↓↓↓
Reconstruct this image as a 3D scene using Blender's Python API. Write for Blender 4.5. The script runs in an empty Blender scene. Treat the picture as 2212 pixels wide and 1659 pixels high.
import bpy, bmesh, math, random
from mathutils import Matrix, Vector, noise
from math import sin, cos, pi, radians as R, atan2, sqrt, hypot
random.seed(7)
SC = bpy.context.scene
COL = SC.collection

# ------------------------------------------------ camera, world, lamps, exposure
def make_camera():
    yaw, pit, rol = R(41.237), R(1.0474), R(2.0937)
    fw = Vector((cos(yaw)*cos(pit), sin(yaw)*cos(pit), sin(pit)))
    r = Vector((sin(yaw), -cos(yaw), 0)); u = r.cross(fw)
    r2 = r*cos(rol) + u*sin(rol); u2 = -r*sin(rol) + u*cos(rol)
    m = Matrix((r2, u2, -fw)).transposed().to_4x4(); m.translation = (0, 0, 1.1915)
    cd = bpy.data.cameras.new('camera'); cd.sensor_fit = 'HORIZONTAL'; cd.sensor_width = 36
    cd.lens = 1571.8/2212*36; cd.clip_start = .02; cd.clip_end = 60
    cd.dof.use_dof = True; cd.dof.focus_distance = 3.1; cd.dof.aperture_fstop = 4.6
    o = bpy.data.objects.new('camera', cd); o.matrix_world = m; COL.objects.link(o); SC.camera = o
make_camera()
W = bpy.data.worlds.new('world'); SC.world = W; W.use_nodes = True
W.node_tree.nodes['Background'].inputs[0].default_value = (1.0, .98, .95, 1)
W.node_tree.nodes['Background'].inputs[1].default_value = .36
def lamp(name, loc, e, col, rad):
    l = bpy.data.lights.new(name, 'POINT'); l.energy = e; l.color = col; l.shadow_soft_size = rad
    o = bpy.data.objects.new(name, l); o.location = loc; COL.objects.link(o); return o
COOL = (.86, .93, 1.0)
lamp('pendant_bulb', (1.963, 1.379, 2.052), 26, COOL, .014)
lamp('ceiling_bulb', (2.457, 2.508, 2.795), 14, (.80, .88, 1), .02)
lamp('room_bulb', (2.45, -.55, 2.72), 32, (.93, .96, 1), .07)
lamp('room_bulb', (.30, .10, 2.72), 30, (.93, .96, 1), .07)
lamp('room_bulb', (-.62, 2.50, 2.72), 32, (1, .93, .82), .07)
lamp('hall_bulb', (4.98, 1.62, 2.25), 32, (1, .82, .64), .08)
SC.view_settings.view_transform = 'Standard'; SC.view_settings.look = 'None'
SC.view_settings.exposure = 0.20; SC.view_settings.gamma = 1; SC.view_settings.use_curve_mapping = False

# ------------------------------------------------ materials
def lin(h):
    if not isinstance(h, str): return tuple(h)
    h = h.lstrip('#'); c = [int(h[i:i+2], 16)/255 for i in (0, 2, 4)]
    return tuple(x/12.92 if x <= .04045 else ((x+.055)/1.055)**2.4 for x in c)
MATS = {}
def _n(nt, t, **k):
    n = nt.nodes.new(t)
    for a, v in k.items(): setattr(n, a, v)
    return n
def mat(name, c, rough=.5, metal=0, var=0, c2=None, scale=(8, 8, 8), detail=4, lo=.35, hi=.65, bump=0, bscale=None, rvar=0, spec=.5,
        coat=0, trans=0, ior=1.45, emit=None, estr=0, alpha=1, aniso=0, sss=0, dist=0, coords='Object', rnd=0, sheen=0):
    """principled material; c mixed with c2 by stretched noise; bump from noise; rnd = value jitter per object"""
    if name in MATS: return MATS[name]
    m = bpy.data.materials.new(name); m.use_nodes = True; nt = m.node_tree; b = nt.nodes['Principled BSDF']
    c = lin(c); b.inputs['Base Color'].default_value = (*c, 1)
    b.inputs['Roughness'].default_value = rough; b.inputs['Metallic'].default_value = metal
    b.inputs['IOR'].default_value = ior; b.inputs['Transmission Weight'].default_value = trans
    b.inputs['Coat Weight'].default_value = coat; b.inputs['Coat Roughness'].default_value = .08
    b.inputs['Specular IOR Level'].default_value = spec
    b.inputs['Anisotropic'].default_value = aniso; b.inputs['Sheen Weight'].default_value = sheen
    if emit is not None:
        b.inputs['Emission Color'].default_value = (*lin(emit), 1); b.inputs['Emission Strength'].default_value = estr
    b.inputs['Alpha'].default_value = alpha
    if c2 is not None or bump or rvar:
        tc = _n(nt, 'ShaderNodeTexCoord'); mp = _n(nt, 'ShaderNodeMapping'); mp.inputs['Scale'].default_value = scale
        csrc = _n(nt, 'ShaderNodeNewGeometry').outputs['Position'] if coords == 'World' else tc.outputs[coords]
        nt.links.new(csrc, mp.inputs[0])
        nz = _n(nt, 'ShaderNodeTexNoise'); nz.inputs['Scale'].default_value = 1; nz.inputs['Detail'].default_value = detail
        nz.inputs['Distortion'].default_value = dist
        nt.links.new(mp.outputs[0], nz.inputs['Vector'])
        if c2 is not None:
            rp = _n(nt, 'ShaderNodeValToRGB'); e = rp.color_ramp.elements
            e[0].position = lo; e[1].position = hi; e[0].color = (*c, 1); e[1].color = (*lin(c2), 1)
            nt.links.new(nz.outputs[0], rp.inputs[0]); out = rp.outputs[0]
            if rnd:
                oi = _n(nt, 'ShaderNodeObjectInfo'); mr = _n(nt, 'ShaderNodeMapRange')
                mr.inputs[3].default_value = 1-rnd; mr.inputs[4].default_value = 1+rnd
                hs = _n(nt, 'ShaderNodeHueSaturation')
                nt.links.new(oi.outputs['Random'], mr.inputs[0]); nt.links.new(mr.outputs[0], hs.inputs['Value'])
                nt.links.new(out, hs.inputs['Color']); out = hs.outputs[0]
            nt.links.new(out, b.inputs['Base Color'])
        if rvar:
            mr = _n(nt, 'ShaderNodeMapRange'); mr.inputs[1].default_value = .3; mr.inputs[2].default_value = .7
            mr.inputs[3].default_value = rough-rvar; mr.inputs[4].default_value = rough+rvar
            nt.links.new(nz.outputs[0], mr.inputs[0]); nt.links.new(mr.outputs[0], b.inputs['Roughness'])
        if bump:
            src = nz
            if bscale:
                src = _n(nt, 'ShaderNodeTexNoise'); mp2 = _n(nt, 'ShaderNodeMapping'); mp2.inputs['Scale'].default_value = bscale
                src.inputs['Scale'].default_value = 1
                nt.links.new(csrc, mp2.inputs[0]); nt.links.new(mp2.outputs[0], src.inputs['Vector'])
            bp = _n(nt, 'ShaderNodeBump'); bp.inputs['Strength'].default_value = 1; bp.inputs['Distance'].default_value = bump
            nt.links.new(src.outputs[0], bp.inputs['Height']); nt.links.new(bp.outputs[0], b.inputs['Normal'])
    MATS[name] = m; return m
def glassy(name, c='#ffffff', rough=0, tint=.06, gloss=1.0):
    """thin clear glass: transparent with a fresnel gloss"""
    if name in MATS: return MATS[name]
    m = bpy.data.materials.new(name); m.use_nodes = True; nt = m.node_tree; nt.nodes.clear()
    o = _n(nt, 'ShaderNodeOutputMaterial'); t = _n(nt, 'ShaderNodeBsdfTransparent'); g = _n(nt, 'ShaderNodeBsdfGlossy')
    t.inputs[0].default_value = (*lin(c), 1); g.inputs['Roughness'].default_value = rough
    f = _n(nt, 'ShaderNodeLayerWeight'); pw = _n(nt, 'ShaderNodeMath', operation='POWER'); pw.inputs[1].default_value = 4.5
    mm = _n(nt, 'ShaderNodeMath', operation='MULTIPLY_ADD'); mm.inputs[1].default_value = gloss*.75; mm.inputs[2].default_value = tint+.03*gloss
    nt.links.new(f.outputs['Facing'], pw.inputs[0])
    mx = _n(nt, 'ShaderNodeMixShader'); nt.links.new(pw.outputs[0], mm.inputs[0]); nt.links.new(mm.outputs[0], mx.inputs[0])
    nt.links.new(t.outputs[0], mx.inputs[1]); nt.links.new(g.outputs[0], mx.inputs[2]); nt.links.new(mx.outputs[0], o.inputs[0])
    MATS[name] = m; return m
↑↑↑
Repeat the material word for word from its opening line up to and including the line containing "COL = SC.collection".

Reconstruct this image as a 3D scene using Blender's Python API. Write for Blender 4.5. The script runs in an empty Blender scene. Treat the picture as 2212 pixels wide and 1659 pixels high.
import bpy, bmesh, math, random
from mathutils import Matrix, Vector, noise
from math import sin, cos, pi, radians as R, atan2, sqrt, hypot
random.seed(7)
SC = bpy.context.scene
COL = SC.collection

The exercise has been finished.